Lucia

Saint Lucia by Sassoferrato
Origin: Latin
Gender: Female
Meaning: "Light"
Pronunciation: loo-CHEE-uh, loo-SEE-uh, LOO-sha
Other forms: Lucy, Luzia

Lucia is one of my absolute favorites, but alas I have not a speck of Italian or Spanish blood (though I do have German, so it could work out if I wanted).
Lucia is originally the feminine form of Lucius, a Roman praenomen (given name) which came from the Latin lux - "light". It is surprisingly ranked #230 in the US, and is, deservedly, reigning as the top name in Spain right now. As you can see it has all sorts of different pronunciations floating around, but to me, the most beautiful is the Italian "loo-CHEE-uh".

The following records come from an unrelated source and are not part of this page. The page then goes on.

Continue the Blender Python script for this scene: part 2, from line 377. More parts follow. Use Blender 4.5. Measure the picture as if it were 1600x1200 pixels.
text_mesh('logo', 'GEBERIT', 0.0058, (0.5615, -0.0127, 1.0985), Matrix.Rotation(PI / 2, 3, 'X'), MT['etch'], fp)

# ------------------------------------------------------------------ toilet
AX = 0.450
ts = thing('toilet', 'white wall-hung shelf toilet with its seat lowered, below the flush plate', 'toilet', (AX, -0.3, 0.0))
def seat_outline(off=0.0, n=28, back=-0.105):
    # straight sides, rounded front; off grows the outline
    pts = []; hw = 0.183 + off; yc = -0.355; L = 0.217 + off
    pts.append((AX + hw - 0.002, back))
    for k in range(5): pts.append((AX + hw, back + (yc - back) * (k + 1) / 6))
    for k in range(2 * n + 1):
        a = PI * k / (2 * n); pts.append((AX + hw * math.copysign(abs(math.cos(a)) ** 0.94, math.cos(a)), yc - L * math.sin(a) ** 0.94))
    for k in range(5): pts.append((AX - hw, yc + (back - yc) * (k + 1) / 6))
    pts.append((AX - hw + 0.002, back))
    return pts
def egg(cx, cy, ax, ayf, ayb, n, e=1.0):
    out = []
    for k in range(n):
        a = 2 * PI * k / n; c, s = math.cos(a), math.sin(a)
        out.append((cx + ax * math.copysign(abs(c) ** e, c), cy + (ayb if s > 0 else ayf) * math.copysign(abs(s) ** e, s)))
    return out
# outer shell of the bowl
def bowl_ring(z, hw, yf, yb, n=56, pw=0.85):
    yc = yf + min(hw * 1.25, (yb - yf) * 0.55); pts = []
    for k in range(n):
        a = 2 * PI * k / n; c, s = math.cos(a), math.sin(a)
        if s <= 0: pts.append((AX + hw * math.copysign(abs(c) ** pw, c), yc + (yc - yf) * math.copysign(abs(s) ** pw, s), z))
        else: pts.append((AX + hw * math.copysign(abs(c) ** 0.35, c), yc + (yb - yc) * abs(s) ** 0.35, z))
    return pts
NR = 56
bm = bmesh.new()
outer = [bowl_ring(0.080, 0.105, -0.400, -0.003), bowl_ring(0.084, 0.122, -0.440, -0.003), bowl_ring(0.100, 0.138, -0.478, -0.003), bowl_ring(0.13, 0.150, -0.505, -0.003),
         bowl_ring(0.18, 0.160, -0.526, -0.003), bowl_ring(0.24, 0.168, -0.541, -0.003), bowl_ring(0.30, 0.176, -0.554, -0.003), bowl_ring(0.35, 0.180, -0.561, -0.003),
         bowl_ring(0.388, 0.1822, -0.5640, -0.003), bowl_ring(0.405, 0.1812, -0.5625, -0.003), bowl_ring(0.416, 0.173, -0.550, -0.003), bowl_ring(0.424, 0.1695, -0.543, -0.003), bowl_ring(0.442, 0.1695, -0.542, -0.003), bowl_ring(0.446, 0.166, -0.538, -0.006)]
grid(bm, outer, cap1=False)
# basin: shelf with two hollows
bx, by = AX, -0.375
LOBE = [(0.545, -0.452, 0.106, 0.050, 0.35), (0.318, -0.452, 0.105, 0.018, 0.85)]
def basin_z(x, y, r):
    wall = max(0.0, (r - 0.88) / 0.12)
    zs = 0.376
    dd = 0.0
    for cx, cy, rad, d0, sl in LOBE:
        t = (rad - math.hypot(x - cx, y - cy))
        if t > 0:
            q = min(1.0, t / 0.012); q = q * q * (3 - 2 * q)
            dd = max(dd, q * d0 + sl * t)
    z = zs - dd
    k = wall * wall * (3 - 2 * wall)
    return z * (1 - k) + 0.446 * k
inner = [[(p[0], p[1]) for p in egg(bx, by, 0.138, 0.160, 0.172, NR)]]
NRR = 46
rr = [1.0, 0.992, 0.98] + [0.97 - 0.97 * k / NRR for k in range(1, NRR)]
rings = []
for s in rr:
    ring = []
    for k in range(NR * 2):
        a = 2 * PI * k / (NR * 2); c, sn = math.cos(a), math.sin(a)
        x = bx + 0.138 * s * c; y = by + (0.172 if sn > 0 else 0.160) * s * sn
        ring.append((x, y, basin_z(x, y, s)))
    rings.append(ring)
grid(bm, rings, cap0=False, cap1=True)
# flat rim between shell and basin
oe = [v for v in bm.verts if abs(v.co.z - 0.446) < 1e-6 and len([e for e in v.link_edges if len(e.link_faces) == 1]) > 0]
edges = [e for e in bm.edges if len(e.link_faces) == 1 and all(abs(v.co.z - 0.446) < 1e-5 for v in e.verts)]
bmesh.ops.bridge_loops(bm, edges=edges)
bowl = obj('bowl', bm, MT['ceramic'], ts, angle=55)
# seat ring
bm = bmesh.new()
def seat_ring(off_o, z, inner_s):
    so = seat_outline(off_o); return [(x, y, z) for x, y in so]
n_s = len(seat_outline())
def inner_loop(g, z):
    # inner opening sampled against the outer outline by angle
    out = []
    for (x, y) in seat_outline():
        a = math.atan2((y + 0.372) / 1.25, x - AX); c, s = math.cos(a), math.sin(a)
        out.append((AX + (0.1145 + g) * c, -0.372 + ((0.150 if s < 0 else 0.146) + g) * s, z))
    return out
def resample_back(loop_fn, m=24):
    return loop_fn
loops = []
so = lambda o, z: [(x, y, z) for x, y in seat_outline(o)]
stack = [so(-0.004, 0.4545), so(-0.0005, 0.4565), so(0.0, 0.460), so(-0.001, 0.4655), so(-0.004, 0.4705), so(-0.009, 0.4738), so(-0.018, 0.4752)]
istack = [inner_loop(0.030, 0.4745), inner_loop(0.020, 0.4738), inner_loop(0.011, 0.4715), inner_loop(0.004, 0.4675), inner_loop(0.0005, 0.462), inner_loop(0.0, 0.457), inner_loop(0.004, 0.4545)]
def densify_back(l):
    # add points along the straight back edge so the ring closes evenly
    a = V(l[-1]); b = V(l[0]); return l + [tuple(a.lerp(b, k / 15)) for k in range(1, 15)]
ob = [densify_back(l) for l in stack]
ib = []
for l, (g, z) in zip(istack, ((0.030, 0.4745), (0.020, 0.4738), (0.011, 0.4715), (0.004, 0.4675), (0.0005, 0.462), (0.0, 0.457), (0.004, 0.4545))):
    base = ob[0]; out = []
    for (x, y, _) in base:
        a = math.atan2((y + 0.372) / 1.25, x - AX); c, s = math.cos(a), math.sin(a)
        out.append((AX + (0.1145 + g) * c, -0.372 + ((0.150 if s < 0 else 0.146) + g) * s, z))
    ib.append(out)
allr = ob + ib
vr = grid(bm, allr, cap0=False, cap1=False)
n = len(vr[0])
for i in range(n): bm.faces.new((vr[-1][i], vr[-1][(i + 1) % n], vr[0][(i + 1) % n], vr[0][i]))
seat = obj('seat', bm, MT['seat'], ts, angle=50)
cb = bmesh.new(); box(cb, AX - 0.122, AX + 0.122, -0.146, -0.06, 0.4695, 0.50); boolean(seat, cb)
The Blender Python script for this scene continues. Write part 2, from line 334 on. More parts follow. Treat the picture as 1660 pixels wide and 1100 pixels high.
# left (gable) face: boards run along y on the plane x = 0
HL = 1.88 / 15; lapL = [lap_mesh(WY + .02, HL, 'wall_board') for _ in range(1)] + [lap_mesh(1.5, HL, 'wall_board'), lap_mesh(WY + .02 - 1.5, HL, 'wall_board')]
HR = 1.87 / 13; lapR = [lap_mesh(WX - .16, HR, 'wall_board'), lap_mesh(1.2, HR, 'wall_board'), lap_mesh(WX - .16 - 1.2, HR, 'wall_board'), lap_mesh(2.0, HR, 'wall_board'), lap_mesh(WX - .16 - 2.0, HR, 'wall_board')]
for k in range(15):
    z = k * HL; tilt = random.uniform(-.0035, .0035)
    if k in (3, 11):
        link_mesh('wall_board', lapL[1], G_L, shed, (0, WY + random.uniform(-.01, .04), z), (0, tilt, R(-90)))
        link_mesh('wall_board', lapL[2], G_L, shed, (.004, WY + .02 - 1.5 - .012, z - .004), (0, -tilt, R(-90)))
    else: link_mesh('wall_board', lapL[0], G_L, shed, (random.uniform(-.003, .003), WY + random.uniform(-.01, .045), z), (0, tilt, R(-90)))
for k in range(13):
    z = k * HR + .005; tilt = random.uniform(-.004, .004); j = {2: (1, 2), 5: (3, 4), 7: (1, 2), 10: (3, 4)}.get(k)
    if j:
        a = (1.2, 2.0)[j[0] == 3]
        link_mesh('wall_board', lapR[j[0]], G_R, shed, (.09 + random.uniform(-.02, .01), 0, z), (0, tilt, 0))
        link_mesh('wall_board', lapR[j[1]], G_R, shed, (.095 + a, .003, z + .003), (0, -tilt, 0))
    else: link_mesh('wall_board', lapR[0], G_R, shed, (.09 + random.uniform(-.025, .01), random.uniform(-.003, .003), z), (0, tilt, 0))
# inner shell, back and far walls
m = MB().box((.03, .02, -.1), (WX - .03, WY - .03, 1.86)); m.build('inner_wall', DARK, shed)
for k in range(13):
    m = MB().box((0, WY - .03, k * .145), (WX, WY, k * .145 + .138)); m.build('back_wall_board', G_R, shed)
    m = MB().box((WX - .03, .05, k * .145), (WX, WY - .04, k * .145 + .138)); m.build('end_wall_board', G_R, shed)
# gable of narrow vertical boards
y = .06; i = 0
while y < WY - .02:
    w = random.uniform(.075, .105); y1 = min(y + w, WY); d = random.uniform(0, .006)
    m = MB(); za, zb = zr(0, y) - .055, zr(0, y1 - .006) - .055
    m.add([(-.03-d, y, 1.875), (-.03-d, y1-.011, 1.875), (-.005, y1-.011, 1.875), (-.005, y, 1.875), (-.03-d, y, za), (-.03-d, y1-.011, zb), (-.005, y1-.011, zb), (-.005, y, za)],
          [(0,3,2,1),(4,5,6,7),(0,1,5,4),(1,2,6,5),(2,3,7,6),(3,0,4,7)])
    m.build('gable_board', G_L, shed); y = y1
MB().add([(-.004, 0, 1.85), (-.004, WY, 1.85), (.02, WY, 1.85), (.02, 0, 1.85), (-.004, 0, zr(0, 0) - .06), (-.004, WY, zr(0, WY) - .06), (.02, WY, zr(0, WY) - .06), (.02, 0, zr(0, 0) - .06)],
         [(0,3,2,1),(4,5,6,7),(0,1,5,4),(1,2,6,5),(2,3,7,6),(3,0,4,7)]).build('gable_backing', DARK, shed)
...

Saint Lucia was a martyr from 4th-century Syracuse - though she is more commonly known as Saint Lucy - and is the patron Saint of the blind, writers, martyrs, epidemics, and Syracuse, among many others. Her mother's name was Eutychia, which many take as proof she came from a Greek family, and she suffered from a bleeding disorder. Lucia had vowed her virginity to God, and wished to leave her dowry for the poor, but her mother arranged for her to marry a young and wealthy pagan. Eutychia traveled to Saint Agatha's shrine in Catania, hoping for a cure. While she was there Agatha appeared to Lucia in a dream, saying that because of her faith her mother would be cured, and that she would be the glory of Syracuse. When her mother was cured she was able to persuade her to let her give much of her riches to the poor.

However, this did not make her betrothed happy, and he reported her to the Governor of Syracuse, Paschasius, who ordered her to burn a sacrifice in his image, but of course Lucia refused. He then ordered she be defiled in a brothel, but the guards could not move her, not even with the help of oxen. Then, they tried to burn her, but the wood would not catch fire. Finally, they were able to kill her with a sword.

The most well known part of her story is that she had her eyes removed, but this does not appear until later traditions. Some say they were removed because she foretold the punishment of Paschasius, and the end of the Diocletianic Persecution, that Diocletian would reign no more and that Maximian would die. Others say she removed them herself because a suitor liked them so. Legend states that when her body was prepared to be put into the mausoleum, her eyes had been miraculously restored.

The island Saint Lucia in Caribbean was named after her by the first settlers there, the French. Other namesakes include Lucia Rijker, a Dutch professional boxer, kick-boxer, and actress, Lucia dos Santos, a seer who supposedly spoke to the Virgin Mary, Lucia Galeazzi Galvani, an Italian scientist, and operatic soprano Lucia Popp.